Curiosamente, lo peor de Ruido blanco 4 no está en los cuentos más notoriamente ingenuos o mal resueltos, ni en una zona de relatos inanes a la que pertenece el aporte de Leo Maslíah, que se lee con una sonrisa y se descarta rápidamente como una pieza de cierto ingenio y nada más, sino en el trabajo de dos veteranos de la ciencia ficción, el policial y la historieta locales: Carlos María Federici y Enrique Ardito.

Del primero, vaya a saberse por qué, se incluyeron dos textos (contra la norma general de uno por autor), y cada uno de ellos está precedido por una nota al pie. El gesto parece sugerir que Federici está ansioso por un auditorio sobre el cual derramar sus ideas: despotrica contra la “bastardización” en “la letra y en el celuloide” de la ciencia ficción, homenajea a Ray Bradbury, señala el “vuelo poético” de uno de los cuentos que aportó, propone una línea de lectura de su propio trabajo y, como si todo eso no fuera suficiente, nos alecciona sobre la “naturaleza humana”. De todas formas, si los cuentos hubiesen sido piadosamente liberados del peso de esas notas no habrían constituido tampoco una buena lectura: ambos parecen haber sido exhumados de los estratos precámbricos de la ciencia ficción, ambos ofrecen diálogos que bordean el ridículo y la prosa berreta, y ambos parecen completa y felizmente ignorantes de la ciencia ficción escrita en Latinoamérica. Quizá el primero, “Cuando crezcan de nuevo las flores”, con su pesada cantinela de “homenajes” a Bradbury, resulte el más legible de los dos.
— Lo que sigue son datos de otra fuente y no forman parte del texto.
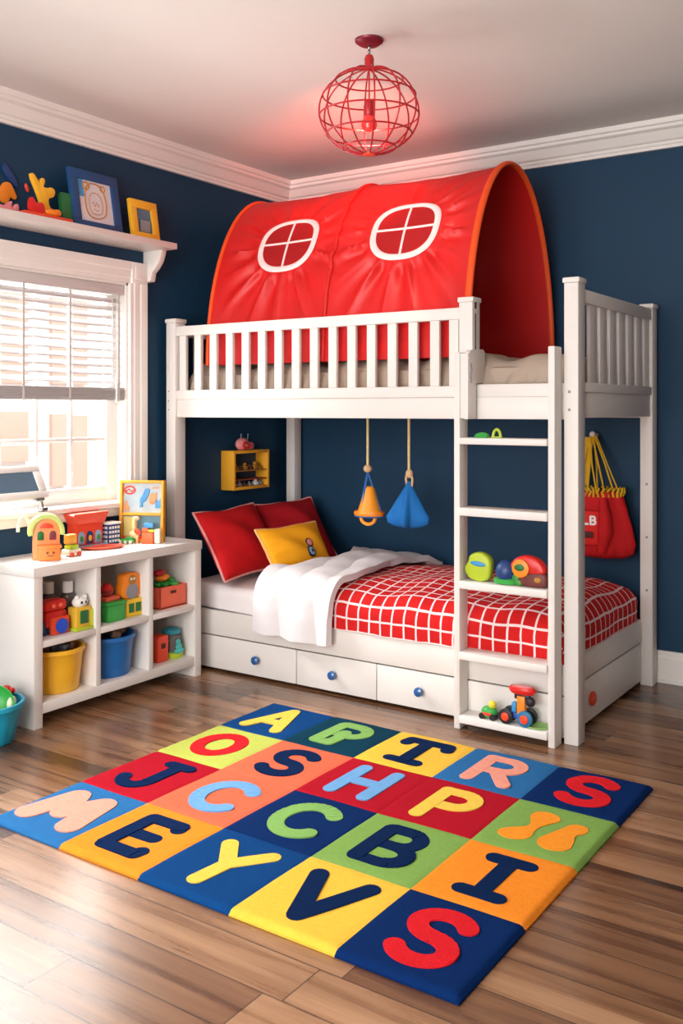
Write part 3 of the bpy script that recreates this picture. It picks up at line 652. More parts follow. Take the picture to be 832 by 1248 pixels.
# ---------------------------------------------------------------- bunk bed
bed = thing('bunk_bed', 'white wooden bunk bed with slatted rails and blue-knobbed drawers', 'bunk bed', (-2.42, 4.08, 0))
YFB = 3.565
def post(x0, x1, y0, y1, z0, z1, cap=True):
    b = MB(); b.box(x0, x1, y0, y1, z0, z1-.022, .003)
    o = b.build('post', whitewood, bed)
    if cap: MB().box(x0-.006, x1+.006, y0-.006, y1+.006, z1-.022, z1, .006).build('post_cap', whitewood, o)
    return o
BL0, BR1 = -3.522, -1.324
post(BL0, BL0+.064, YFB, YFB+.075, 0, 1.768)
post(BR1-.058, BR1, YFB, YFB+.075, 0, 1.815)
post(BR1-.058, BR1, 4.535, 4.61, 0, 1.80)
post(-3.50, -3.44, 4.55, 4.62, 0, 1.768)
post(-1.838, -1.776, YFB, YFB+.07, 1.40, 1.768)
# bolt holes
b = MB()
for z in (1.395, 1.345, 1.30): b.cyl((-3.503, YFB-.001, z), (-3.503, YFB+.001, z), .004, n=10)
for z in (1.37, 1.30): b.cyl((-1.36, YFB-.001, z), (-1.36, YFB+.001, z), .006, n=10)
for z in (.95, .70, .45): b.cyl((-1.35, 4.534, z), (-1.35, 4.536, z), .006, n=10)
b.build('bolt_holes', greyp, bed)
b = MB(); b.box(-1.777, -1.7755, 3.588, 3.597, 1.54, 1.70).box(-1.777, -1.7755, 3.585, 3.602, 1.72, 1.75); part_label(b.build('bracket_slot', gap, bed), 'dark metal slot in the post')
# front upper
MB().box(BL0+.064, -1.838, 3.572, 3.612, 1.678, 1.727, .004).build('guard_rail', whitewood, bed)
MB().box(BL0+.064, -1.838, 3.568, 3.616, 1.352, 1.40, .004).build('guard_rail', whitewood, bed)
MB().box(BL0+.064, BR1-.058, 3.578, 3.606, 1.262, 1.352, .003).build('side_beam', whitewood, bed)
MB().box(-1.838, BR1-.058, 3.578, 3.606, 1.352, 1.405, .003).build('side_beam', whitewood, bed)
for x in (-3.423, -3.321, -3.217, -3.111, -3.009, -2.907, -2.806, -2.702, -2.597, -2.492, -2.388, -2.283, -2.175, -2.069, -1.963, -1.872):
    MB().box(x-.022, x+.022, 3.582, 3.602, 1.40, 1.679, .002).build('slat', whitewood, bed)
# right end upper
MB().box(-1.362, -1.328, YFB+.075, 4.535, 1.722, 1.775, .004).build('end_rail', whitewood, bed)
MB().box(-1.366, -1.326, YFB+.075, 4.535, 1.37, 1.408, .004).build('end_rail', whitewood, bed)
MB().box(-1.360, -1.334, YFB+.075, 4.535, 1.268, 1.37, .003).build('end_panel', whitewood, bed)
for k in range(7):
    y = 3.775+.1205*k
    MB().box(-1.352, -1.338, y-.043, y+.043, 1.408, 1.723, .002).build('slat', whitewood, bed)
# left end + back upper
MB().box(-3.51, -3.478, YFB+.075, 4.55, 1.678, 1.727, .004).build('end_rail', whitewood, bed)
MB().box(-3.51, -3.478, YFB+.075, 4.55, 1.262, 1.40, .004).build('end_panel', whitewood, bed)
for k in range(7):
    y = 3.775+.1205*k
    MB().box(-3.50, -3.486, y-.035, y+.035, 1.40, 1.679, .002).build('slat', whitewood, bed)
MB().box(-3.44, BR1-.058, 4.565, 4.595, 1.262, 1.40, .003).build('side_beam', whitewood, bed)
MB().box(-3.475, -1.365, 3.607, 4.564, 1.268, 1.285).build('bunk_base', whitewood, bed)
# lower frame
MB().box(BL0+.064, BR1-.058, 3.583, 3.607, .180, .300, .004).build('side_beam', whitewood, bed)
MB().box(-1.397, -1.372, 3.64, 4.535, .205, .308, .004).build('end_panel', whitewood, bed)
MB().box(-3.505, -3.48, YFB+.075, 4.55, .04, .308, .004).build('end_panel', whitewood, bed)
MB().box(-3.44, -1.40, 4.56, 4.585, .02, .30, .003).build('side_beam', whitewood, bed)
MB().box(-3.48, -1.398, 3.608, 4.56, .27, .286).build('mattress_base', whitewood, bed)
MB().box(BL0+.07, -1.40, 3.606, 3.62, .022, .27).build('gap_shade', gap, bed)  # dark sheet behind the drawer fronts, shade of the gaps put into colour
MB().box(-1.412, -1.396, 3.63, 4.53, .024, .27).build('gap_shade', gap, bed)  # second dark sheet, painted shade behind the end drawer
kn = [(-2.93, .096), (-2.481, .094), (-2.03, .094), None]
for (x0, x1), k in zip(((-3.456, -2.702), (-2.698, -2.258), (-2.254, -1.812), (-1.808, -1.384)), kn):
    d = MB().box(x0, x1, 3.586, 3.604, .014, .174, .003).build('drawer', whitewood, bed)
    if k:
        part_label(MB().lathe([(.008, 0), (.008, .012), (.017, .016), (.021, .024), (.019, .033), (.010, .038), (.002, .039)], (0, 0, 0), 24).xf(Matrix.Translation((k[0], 3.587, k[1])) @ Matrix.Rotation(PI/2, 4, 'X')).build('knob', blueknob, d), 'glossy blue knob')
d = MB().box(-1.395, -1.375, 3.645, 4.532, .020, .198, .003).build('drawer', whitewood, bed)
part_label(MB().lathe([(.014, 0), (.03, .004), (.031, .012), (.022, .018), (.004, .02)], (0, 0, 0), 24, sx=.95).xf(Matrix.Translation((-1.376, 3.85, .108)) @ Matrix.Rotation(PI/2, 4, 'Y')).build('knob', redor, d), 'red-orange oval knob')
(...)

Publicado hace 40 años en las páginas de la notable revista española Nueva Dimensión quizá hubiese funcionado bien. Quizá.

En cuanto a Ardito, hay que decir que su cuento (“La empresa es responsable”) es el peor de los ofrecidos por Ruido blanco 4, una vez descartados todos los textos en verdad ilegibles o ingenuos o evidentemente producto de manos novatas o a todas luces ajenas a la ciencia ficción. También ahogado por homenajes a Bradbury y, además, con un personaje llamado “Roy Bradbury” -sin que esto funcione más que para llamar la atención sobre algo que quedó claro desde la primera página-, por no mencionar el evidentemente bradburiano tema “viajes en el tiempo y dinosaurios”, lo mejor que puede decirse de este cuento es que es vagamente dinámico en su narrativa. Que los dos escritores más veteranos de la muestra parezcan atados al esplendor ya hace décadas carcomido de Bradbury es, sin duda, un hecho a tener en cuenta (como lo es, además, la abundancia de relatos sobre viajes en el tiempo). “La empresa es responsable” parece compatible, además, con las ilustraciones que Ardito aportó al libro: de ellas lo mejor que podría decirse es que buscan ser “retro”. Quizá algo así persiga también su cuento, sin lograr concretarse como un texto de interés. Los cuentos de Ardito y Federici son, a su manera, un misterio, y lamentablemente no colaboran a elevar el nivel de Ruido blanco 4: en realidad lo comprometen todavía más.